ARA
MEŞHURLARIN SON SÖZLERİ
 Hazret-i Ümm-i Habîbe, önce Resûlullah’ın halasının oğlu Ubeydullah bin Cahş ile evlendi. Kocasıyla İslâmiyeti kabul ederek ilk Müslümanlardan oldu. Mekke’deki müşriklerin, Müslümanlara eziyet ve zararları dayanılamayacak bir dereceye geldiğinde Habeşistan’a hicret etti. Kızı Habîbe, Habeşistan’da doğduğu için, kendisi de Ümmü Habîbe “Habîbe’nin Annesi” künyesiyle meşhur oldu. İmânının mükâfâtına kavuştu
Habeş Hükümdarı Necâşî, Hristiyan idi. Müslümânlara çeşitli şeyler sorup, aldığı olgun cevaplara hayrân kalarak îmân etti. Müslümânlara çok iyilikte bulundu. Îmânı zayıf olan Ubeydullah bin Cahş, mal ve mevki için nefsine aldanıp, dînini dünyâya değişti. Ümm-i Habîbe’yi de “radıyallahü anhâ” dinden çıkıp zengin olmağa cebr ve teşvîk etti ise de, mübarek kadın, Muhammed aleyhisselâmın dîninden çıkmayacağını söyleyince, onu boşadı. Sürünerek, sefâletten ölmesini bekliyordu. Fakat, kısa bir süre sonra kendi öldü... 
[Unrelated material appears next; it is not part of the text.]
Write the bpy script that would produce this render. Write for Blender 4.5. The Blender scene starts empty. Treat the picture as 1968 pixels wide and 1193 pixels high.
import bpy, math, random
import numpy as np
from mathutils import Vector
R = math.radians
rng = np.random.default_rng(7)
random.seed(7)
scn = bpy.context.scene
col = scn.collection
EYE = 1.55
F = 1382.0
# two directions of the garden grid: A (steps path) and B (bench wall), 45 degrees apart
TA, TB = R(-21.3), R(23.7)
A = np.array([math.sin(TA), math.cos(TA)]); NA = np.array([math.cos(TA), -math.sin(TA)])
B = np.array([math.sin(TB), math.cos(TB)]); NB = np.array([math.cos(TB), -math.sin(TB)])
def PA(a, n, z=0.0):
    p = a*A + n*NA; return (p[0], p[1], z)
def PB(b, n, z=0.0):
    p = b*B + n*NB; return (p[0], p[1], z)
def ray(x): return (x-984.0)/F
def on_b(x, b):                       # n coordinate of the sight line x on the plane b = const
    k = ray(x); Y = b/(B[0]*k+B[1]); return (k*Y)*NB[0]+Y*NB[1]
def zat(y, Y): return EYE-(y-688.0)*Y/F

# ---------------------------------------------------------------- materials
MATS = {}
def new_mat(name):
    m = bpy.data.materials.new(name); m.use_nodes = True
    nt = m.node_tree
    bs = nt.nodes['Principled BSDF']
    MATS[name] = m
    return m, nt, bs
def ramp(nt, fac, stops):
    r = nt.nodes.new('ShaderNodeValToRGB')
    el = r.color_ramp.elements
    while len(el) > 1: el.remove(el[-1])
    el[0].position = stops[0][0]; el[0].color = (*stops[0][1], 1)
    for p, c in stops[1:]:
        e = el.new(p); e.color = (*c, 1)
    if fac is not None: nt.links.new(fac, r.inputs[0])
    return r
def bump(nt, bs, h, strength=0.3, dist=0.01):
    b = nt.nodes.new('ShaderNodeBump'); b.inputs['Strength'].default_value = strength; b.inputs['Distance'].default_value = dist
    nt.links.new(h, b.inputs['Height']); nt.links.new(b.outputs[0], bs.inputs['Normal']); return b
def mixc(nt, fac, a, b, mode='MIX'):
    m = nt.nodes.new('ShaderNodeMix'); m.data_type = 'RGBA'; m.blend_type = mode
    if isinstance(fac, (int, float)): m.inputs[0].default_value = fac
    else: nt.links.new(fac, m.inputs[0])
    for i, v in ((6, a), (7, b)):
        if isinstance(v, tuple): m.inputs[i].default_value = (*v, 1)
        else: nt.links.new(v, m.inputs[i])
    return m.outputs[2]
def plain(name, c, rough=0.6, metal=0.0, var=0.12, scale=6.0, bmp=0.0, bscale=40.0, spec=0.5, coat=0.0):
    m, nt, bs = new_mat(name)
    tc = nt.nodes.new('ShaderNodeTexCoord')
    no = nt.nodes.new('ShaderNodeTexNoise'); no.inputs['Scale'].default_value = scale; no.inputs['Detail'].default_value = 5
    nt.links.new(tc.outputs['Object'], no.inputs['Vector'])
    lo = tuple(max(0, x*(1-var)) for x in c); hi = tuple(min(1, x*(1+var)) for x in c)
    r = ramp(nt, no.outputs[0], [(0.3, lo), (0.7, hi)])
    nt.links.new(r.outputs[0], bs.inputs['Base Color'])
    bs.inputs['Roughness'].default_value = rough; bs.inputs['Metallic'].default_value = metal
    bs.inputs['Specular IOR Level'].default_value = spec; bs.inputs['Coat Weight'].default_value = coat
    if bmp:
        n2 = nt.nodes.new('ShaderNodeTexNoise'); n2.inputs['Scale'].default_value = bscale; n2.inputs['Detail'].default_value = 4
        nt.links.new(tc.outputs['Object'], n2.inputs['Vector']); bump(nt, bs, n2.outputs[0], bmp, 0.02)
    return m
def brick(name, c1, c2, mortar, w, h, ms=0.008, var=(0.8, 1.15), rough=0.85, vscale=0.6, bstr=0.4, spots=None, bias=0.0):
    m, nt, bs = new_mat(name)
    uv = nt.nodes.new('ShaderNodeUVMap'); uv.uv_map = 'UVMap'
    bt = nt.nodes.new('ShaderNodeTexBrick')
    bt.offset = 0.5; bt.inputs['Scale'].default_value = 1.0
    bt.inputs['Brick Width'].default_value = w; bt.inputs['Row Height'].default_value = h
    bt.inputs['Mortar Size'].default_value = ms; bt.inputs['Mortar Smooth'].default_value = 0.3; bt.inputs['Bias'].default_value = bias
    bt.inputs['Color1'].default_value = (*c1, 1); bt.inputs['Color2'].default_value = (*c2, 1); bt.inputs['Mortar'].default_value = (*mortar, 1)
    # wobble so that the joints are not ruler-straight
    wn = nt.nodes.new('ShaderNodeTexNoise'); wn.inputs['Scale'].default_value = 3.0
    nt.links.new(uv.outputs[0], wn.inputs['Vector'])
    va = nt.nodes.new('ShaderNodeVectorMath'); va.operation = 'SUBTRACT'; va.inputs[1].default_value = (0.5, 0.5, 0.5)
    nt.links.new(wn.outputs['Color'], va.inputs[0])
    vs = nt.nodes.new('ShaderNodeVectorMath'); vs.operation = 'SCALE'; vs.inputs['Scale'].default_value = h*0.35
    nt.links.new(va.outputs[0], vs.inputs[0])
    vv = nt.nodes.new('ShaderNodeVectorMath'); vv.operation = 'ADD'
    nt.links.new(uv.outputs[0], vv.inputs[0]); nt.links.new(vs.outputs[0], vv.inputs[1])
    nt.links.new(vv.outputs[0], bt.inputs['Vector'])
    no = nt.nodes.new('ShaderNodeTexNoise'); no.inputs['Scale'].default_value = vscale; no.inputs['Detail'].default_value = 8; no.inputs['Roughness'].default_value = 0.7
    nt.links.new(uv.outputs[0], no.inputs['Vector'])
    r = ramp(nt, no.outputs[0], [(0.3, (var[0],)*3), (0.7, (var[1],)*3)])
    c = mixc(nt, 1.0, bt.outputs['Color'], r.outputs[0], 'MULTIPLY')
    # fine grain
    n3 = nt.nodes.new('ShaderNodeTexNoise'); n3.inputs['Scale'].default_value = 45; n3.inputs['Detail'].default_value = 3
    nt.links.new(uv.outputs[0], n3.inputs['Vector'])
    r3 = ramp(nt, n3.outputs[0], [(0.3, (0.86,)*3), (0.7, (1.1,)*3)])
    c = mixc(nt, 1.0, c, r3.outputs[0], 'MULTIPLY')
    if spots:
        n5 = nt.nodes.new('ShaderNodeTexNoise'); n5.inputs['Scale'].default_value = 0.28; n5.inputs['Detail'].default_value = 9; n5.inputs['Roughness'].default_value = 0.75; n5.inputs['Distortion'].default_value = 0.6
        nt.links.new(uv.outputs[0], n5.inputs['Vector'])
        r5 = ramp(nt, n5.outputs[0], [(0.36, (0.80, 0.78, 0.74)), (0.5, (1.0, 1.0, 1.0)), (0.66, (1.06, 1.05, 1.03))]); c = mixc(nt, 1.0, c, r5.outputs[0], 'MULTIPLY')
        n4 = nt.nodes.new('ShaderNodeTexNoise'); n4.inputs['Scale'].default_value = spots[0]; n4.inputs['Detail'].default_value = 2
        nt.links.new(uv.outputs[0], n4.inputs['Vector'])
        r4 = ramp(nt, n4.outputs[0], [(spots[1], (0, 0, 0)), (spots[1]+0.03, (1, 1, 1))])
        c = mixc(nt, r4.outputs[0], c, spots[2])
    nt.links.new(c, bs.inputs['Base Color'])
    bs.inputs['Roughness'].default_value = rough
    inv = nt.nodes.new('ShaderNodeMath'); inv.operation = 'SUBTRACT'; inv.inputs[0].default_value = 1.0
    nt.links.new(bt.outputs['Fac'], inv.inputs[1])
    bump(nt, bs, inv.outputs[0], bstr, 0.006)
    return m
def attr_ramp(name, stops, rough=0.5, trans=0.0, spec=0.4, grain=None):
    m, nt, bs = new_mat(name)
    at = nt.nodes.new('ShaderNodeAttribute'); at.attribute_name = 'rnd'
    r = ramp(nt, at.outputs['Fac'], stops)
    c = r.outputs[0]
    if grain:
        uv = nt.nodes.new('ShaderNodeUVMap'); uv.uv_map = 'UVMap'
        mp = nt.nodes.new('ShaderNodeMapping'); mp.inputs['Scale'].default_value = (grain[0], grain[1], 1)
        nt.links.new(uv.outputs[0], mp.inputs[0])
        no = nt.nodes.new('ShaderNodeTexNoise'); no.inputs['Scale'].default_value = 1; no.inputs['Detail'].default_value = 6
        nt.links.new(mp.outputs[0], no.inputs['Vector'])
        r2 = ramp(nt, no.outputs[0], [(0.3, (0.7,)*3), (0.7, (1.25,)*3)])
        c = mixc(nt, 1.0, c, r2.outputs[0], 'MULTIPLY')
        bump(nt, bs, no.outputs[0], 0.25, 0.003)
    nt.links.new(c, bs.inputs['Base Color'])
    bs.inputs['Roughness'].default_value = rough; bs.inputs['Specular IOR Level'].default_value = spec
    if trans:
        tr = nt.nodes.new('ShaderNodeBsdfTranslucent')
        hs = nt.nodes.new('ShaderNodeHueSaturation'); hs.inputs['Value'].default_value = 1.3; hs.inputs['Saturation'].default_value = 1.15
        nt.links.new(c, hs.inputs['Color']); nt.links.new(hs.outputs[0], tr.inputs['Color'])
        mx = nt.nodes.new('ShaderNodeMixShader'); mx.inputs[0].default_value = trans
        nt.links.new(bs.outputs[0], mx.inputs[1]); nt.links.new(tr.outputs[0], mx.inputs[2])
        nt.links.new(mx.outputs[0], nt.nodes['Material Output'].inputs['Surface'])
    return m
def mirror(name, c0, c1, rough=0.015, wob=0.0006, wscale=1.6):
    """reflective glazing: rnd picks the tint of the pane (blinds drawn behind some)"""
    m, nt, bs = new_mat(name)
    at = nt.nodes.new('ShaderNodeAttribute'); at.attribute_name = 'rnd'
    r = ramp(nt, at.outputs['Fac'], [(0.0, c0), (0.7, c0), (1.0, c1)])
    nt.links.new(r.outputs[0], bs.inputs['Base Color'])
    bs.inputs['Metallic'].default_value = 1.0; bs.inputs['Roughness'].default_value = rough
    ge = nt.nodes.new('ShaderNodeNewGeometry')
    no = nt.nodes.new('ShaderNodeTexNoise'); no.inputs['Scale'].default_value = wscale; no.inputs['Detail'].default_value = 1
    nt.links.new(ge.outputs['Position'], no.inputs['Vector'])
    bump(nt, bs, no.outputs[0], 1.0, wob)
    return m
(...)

Resûlullah efendimiz, Ümm-i Habîbe’nin dîninin kuvvetini ve başına gelen çok acı hâli işitti. Necâşî’ye mektûb yazıp, (Oradaki Ümm-i Habîbe ile evleneceğim. Nikâhımı yap! Sonra, kendisini buraya gönder!) şeklinde talepte bulundu. Hükümdar Necâşî mektûba çok hürmet edip, oradaki Müslümânları sarâyına dâvet ederek, ziyâfet verdi. Hicretin yedinci senesinde nikâh yapılıp, hediyye ve ihsânlarda bulundu. Bu sûretle, Ümm-i Habîbe, îmânının mükâfâtına kavuştu. Bu nikâh, Ebû Süfyân’ın ileride Müslümân olmakla şereflenmesini hâzırlayan sebeplerden birisi oldu. Nitekim Mekke’nin fethinde o da iman etti...

“Senden af etmeni isterim”
Hazret-i Ümm-i Habîbe kardeşi Muâviye’nin “radıyallahü anhâ” hilâfeti zamânında hastalandı ve Hazreti Âişe’yi çağırtıp; “Benimle senin ve diğerlerinin aramızda münâsebetler vardı. Eğer her ne sûretle olursa olsun aramızda hatâen bir şey geçmiş ise senden af etmeni isterim. Af edip hayır duâ ile an ve benim için mağfiret taleb et” deyince, Hazreti Âişe bu söz üzerine duâ edip; “Sen beni memnûn etmişsin. Hak teâlâ da seni memnûn kılsın” buyurdu. 
Ümm-i Habîbe radıyallahü anhâ, Medîne-i münevverede 664 (H.44) senesinde, yetmiş üç yaşında vefât etti.